COLLECTED MATERIAL:
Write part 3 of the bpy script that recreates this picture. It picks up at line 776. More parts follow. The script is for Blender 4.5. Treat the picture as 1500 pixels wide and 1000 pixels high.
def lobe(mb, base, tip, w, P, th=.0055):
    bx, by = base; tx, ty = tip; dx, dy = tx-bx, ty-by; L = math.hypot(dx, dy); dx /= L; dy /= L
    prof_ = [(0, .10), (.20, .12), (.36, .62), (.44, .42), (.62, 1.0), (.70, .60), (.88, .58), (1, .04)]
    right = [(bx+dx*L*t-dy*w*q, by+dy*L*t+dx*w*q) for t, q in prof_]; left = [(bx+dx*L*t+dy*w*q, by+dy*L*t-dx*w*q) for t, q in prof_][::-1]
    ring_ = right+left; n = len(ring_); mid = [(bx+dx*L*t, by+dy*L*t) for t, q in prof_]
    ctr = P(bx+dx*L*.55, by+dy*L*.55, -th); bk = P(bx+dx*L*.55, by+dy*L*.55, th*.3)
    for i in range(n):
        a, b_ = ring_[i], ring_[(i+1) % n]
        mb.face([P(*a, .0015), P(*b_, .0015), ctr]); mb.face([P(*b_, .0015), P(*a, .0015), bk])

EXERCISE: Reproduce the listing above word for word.

SOLVED PROBLEM:
Write part 3 of the bpy script that recreates this picture. It picks up at line 776. More parts follow. The script is for Blender 4.5. Treat the picture as 1500 pixels wide and 1000 pixels high.
def lobe(mb, base, tip, w, P, th=.0055):
    bx, by = base; tx, ty = tip; dx, dy = tx-bx, ty-by; L = math.hypot(dx, dy); dx /= L; dy /= L
    prof_ = [(0, .10), (.20, .12), (.36, .62), (.44, .42), (.62, 1.0), (.70, .60), (.88, .58), (1, .04)]
    right = [(bx+dx*L*t-dy*w*q, by+dy*L*t+dx*w*q) for t, q in prof_]; left = [(bx+dx*L*t+dy*w*q, by+dy*L*t-dx*w*q) for t, q in prof_][::-1]
    ring_ = right+left; n = len(ring_); mid = [(bx+dx*L*t, by+dy*L*t) for t, q in prof_]
    ctr = P(bx+dx*L*.55, by+dy*L*.55, -th); bk = P(bx+dx*L*.55, by+dy*L*.55, th*.3)
    for i in range(n):
        a, b_ = ring_[i], ring_[(i+1) % n]
        mb.face([P(*a, .0015), P(*b_, .0015), ctr]); mb.face([P(*b_, .0015), P(*a, .0015), bk])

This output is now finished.